All'inizio del diciannovesimo secolo Salvatore de Renzi, cita il fiume Volla che sorge alle falde del Vesuvio, le cui sorgenti sono circondate da altre minori che scorrono e confluiscono nel fiume Sebeto. Le acque alimentano alcune fontane a Poggio Reale, passando per porta Capuana e i pozzi della parte bassa della città ,dando acqua ai quartieri di Vicaria, S. Lorenzo, S.Giuseppe, e a quelli di Mercato ,Pendino e Porto fino alla Darsena[5].
In alcune foto di fine Ottocento si possono scorgere dei contadini che trasportano merci e animali affondando fino alle ginocchia nella melma del presunto Sebeto. Un'altra importante testimonianza dell'esistenza di questo fiume ci viene da Raffaele de Cesare, che nel suo libro La fine di un Regno, così si esprime in merito ad alcune innovazioni avvenute nel Regno: "Nel 1858 il Marchese Francesco e il Cavaliere Luigi Patrizi chiedevano il permesso di costruire due mulini sulle rive del Sebeto, in una loro tenuta presso la pianura della Bolla"[6]; anche se ormai il fiume era diventato solo un'area da bonificare. Nel XX secolo, il rapido sviluppo dei quartieri orientali della città di Napoli cancellò quasi ogni traccia del mitico corso d'acqua.[7]
Le trasformazioni urbane che hanno caratterizzato il territorio, specie verso est, hanno prima ridimensionato e, in seguito, intombato il corso del fiume.[7] È visibile in via Lufrano ad Arpino, frazione di Casoria, e a Napoli ad est, poco prima di giungere al Ponte della Maddalena, in via Francesco Sponsilli all'incrocio con via Galileo Ferraris; è inoltre visibile un breve tratto di circa venti metri che scorre sotto un ponte autostradale.

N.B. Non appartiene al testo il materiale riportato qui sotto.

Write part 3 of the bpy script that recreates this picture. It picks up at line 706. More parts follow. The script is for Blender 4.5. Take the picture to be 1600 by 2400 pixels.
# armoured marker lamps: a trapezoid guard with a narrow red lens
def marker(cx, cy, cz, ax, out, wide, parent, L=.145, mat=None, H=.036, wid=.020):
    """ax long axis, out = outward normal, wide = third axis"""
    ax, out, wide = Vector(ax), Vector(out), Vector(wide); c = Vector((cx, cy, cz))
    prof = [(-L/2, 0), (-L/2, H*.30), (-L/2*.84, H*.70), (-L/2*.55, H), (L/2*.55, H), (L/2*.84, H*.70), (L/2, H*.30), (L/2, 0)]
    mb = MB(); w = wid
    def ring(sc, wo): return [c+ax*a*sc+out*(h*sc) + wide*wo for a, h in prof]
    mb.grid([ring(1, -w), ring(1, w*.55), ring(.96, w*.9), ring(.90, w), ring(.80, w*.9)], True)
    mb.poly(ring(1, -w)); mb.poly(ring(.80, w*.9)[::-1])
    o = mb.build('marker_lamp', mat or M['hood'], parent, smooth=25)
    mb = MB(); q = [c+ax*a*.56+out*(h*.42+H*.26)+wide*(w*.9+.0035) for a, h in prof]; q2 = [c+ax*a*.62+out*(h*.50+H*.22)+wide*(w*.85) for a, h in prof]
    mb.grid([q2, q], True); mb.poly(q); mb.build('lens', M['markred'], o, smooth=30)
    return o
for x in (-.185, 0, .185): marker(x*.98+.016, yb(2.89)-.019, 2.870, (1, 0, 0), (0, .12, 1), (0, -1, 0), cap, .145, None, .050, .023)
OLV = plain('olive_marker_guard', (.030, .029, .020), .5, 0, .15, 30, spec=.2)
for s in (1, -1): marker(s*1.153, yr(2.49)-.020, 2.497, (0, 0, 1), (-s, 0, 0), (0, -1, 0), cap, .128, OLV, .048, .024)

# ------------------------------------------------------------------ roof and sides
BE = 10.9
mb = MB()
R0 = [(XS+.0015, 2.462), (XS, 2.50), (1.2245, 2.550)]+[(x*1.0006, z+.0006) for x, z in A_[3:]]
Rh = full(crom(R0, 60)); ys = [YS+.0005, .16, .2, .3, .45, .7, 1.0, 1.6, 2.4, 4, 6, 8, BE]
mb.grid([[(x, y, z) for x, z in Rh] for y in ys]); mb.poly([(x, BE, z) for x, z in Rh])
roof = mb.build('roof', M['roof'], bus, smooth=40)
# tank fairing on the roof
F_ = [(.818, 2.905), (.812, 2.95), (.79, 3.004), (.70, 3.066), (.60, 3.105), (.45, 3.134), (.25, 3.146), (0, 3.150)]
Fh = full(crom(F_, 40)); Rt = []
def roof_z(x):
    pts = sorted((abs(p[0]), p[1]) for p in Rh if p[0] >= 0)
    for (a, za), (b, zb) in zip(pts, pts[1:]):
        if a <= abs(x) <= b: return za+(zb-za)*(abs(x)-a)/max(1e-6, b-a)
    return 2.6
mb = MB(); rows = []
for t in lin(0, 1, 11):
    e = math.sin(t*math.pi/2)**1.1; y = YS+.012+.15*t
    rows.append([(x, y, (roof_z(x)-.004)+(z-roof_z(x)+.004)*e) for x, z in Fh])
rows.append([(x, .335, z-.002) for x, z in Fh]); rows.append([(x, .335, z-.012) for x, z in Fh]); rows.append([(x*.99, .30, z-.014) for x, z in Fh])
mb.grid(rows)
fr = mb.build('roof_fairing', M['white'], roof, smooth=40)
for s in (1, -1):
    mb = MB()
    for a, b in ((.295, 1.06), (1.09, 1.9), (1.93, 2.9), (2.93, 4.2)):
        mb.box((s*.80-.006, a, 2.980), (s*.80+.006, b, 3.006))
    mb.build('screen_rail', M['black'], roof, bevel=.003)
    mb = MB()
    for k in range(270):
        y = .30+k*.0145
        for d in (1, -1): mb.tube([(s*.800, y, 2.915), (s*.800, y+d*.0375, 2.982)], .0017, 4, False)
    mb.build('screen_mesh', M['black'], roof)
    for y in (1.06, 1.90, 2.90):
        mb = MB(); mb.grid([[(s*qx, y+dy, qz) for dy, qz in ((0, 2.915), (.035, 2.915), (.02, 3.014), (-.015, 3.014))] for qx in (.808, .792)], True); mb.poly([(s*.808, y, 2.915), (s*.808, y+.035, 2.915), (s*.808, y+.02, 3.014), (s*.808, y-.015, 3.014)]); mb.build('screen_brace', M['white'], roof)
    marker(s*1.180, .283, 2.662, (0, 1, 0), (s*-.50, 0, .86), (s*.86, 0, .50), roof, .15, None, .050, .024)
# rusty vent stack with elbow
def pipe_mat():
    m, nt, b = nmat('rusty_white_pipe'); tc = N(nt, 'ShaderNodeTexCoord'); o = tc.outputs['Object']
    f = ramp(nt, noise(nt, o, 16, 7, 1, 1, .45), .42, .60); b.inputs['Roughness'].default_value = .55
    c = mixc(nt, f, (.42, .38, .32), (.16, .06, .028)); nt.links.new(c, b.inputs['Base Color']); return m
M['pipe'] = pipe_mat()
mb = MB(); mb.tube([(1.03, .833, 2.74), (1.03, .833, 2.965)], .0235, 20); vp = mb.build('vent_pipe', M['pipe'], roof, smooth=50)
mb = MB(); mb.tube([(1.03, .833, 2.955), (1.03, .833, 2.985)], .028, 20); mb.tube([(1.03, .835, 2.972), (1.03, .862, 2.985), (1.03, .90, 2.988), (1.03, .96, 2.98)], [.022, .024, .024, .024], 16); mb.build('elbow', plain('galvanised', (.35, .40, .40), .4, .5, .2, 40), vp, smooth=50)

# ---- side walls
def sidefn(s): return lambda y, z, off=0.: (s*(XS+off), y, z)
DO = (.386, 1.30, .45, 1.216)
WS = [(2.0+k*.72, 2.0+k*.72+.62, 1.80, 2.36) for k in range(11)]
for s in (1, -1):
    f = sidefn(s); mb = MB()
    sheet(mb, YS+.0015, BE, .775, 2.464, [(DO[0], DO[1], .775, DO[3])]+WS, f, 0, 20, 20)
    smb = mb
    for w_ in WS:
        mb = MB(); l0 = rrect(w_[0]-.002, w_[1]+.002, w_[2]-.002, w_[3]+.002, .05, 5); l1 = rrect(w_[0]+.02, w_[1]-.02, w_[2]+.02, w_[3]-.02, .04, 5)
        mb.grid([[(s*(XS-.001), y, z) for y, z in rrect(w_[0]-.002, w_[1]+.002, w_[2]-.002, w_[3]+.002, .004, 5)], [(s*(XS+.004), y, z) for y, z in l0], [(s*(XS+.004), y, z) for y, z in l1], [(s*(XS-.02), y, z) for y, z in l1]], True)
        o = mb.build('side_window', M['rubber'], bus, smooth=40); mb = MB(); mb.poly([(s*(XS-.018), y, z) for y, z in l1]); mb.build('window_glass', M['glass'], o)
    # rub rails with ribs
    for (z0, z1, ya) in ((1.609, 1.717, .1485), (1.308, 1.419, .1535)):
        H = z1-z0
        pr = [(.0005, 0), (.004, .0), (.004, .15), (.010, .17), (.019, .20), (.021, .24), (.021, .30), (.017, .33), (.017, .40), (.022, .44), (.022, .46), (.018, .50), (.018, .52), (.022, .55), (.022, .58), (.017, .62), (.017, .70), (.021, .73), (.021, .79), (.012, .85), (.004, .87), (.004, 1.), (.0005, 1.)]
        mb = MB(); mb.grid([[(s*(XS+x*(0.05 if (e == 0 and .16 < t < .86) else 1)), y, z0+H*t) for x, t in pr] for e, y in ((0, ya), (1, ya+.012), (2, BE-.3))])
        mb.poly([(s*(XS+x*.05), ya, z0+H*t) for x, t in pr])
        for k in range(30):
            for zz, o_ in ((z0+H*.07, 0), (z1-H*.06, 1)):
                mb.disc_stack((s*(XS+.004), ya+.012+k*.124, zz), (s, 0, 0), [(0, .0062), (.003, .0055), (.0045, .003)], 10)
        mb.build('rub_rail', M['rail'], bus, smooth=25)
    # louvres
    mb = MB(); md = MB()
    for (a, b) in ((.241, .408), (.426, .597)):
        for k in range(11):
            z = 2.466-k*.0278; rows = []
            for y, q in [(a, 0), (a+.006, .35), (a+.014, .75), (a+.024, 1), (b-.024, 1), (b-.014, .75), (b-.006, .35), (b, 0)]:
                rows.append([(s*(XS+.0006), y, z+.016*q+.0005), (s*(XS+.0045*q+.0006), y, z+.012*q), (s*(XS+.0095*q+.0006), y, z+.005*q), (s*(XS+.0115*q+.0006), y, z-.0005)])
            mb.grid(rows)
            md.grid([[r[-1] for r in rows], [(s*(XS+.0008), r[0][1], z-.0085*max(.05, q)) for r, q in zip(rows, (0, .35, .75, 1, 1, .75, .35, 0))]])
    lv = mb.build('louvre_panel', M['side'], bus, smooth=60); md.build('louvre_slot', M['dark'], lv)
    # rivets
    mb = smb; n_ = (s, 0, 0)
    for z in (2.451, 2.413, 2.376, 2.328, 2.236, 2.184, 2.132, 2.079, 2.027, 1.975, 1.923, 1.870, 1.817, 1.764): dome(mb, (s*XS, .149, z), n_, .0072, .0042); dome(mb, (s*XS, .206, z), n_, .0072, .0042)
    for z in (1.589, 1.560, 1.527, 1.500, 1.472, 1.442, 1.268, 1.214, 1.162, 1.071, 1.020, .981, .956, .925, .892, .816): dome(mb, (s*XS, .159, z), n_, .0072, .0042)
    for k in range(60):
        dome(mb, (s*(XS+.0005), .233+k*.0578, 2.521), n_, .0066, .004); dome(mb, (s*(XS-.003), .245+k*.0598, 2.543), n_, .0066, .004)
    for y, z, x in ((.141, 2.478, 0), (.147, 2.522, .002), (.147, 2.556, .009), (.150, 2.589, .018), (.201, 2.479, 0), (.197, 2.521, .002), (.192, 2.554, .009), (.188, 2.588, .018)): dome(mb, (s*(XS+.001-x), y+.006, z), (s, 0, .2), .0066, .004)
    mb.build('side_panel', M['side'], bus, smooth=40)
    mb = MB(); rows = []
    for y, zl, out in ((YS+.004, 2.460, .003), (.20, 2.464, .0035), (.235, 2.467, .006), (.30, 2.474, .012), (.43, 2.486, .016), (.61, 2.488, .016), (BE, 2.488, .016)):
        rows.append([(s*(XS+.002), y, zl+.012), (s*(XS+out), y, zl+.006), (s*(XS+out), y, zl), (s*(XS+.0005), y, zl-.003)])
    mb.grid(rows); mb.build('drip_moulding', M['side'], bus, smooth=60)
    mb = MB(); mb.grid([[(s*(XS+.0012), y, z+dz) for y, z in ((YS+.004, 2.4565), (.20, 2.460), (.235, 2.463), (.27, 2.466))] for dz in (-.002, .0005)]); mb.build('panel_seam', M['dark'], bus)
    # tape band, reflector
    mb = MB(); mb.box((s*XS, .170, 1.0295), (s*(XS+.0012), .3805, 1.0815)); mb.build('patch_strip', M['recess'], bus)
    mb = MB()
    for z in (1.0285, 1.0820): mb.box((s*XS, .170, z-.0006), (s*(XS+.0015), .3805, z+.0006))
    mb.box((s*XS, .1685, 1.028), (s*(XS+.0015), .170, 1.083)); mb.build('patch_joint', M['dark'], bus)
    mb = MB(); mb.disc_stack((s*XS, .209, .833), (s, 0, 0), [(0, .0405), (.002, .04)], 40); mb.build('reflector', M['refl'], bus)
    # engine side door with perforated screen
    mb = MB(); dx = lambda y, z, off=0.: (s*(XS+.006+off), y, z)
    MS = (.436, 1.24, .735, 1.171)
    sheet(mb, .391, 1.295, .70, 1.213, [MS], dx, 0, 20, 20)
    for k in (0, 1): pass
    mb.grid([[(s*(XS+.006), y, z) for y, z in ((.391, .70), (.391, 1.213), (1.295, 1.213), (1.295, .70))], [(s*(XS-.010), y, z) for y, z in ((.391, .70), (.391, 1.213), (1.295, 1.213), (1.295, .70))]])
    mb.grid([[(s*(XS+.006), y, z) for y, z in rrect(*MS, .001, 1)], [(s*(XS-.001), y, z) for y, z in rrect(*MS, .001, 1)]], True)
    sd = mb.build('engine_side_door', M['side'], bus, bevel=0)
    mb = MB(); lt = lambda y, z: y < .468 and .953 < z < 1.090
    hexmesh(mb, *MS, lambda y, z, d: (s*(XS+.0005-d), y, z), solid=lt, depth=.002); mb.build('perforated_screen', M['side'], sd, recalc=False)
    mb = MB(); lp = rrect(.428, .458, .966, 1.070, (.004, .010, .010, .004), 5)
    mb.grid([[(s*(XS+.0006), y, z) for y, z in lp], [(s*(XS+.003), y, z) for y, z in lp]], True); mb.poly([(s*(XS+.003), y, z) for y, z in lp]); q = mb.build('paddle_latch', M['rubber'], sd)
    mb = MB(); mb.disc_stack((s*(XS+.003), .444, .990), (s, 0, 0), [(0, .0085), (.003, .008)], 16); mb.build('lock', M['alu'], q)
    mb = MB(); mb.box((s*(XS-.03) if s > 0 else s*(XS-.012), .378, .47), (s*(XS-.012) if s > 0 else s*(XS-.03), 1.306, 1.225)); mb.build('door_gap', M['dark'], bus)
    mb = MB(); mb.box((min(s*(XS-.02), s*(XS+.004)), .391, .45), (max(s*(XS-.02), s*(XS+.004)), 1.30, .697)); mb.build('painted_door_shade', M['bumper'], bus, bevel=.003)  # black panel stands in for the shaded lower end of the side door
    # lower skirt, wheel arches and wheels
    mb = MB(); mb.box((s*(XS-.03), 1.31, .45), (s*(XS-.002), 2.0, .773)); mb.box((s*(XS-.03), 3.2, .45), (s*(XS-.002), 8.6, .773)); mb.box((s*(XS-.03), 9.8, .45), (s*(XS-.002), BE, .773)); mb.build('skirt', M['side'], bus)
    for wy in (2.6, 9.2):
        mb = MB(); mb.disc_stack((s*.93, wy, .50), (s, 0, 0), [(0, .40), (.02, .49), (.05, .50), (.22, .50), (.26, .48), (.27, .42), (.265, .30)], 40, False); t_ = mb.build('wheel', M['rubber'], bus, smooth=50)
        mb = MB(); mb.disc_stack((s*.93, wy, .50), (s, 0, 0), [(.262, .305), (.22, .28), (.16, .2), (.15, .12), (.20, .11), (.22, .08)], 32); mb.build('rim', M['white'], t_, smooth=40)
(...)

È possibile che il Sebeto fosse il torrente Arenaccia, attualmente completamente interrato.[8]
Al Sebeto vengono imputate le infiltrazioni che deteriorano le opere pubbliche edificate nei pressi del suo corso[8] e all'innalzamento della sua falda i ricorrenti allagamenti nella Stazione di Poggioreale della Ferrovia Circumvesuviana.[9]
Una cantata per voce di basso e basso continuo di Alessandro Scarlatti, conservata presso la biblioteca del Conservatorio di S.Pietro a Majella, si intitola Nel mar che bagna al bel Sebeto il piede. Dalla scrittura musicale risulta che l'accento della parola cadeva sulla seconda "e" ed era acuto: "Sebéto". Si tratta di una cantata d'argomento arcadico, cioè bucolico e pastorale, in cui sono ritratte gare di vele alla foce del fiume e, in parallelo, una "gara d'amore" che nasce tra due pastori dai mitologici nomi di Elpino e Nice. Lo stesso Alessandro Scarlatti scrive una cantata dal titolo Nel mar che bagna a Mergellina il piede, d'identico argomento e identica ambientazione.
Nella serenata in un atto La concordia dei pianeti (1723) di Antonio Caldara, si menziona il Sebeto assieme a altri fiumi (“l'Istro, il Reno, la Mossa, il Po, il Sebeto”) che "mormorano" il nome dell'imperatrice Elisabetta Cristina, regnante assieme a Carlo VI. Anche nel melodramma di Tiberio Natalucci Il viaggio di Bellini, con testo di Cassiano Zaccagnini, è citato questo fiume: Bellini, all'apertura della 5ª scena del 1° atto infatti canta «Del bel Sebeto le incantate sponde / Son presso omai: ricalcherò quel suolo / Che de sudori miei primo bagnai...».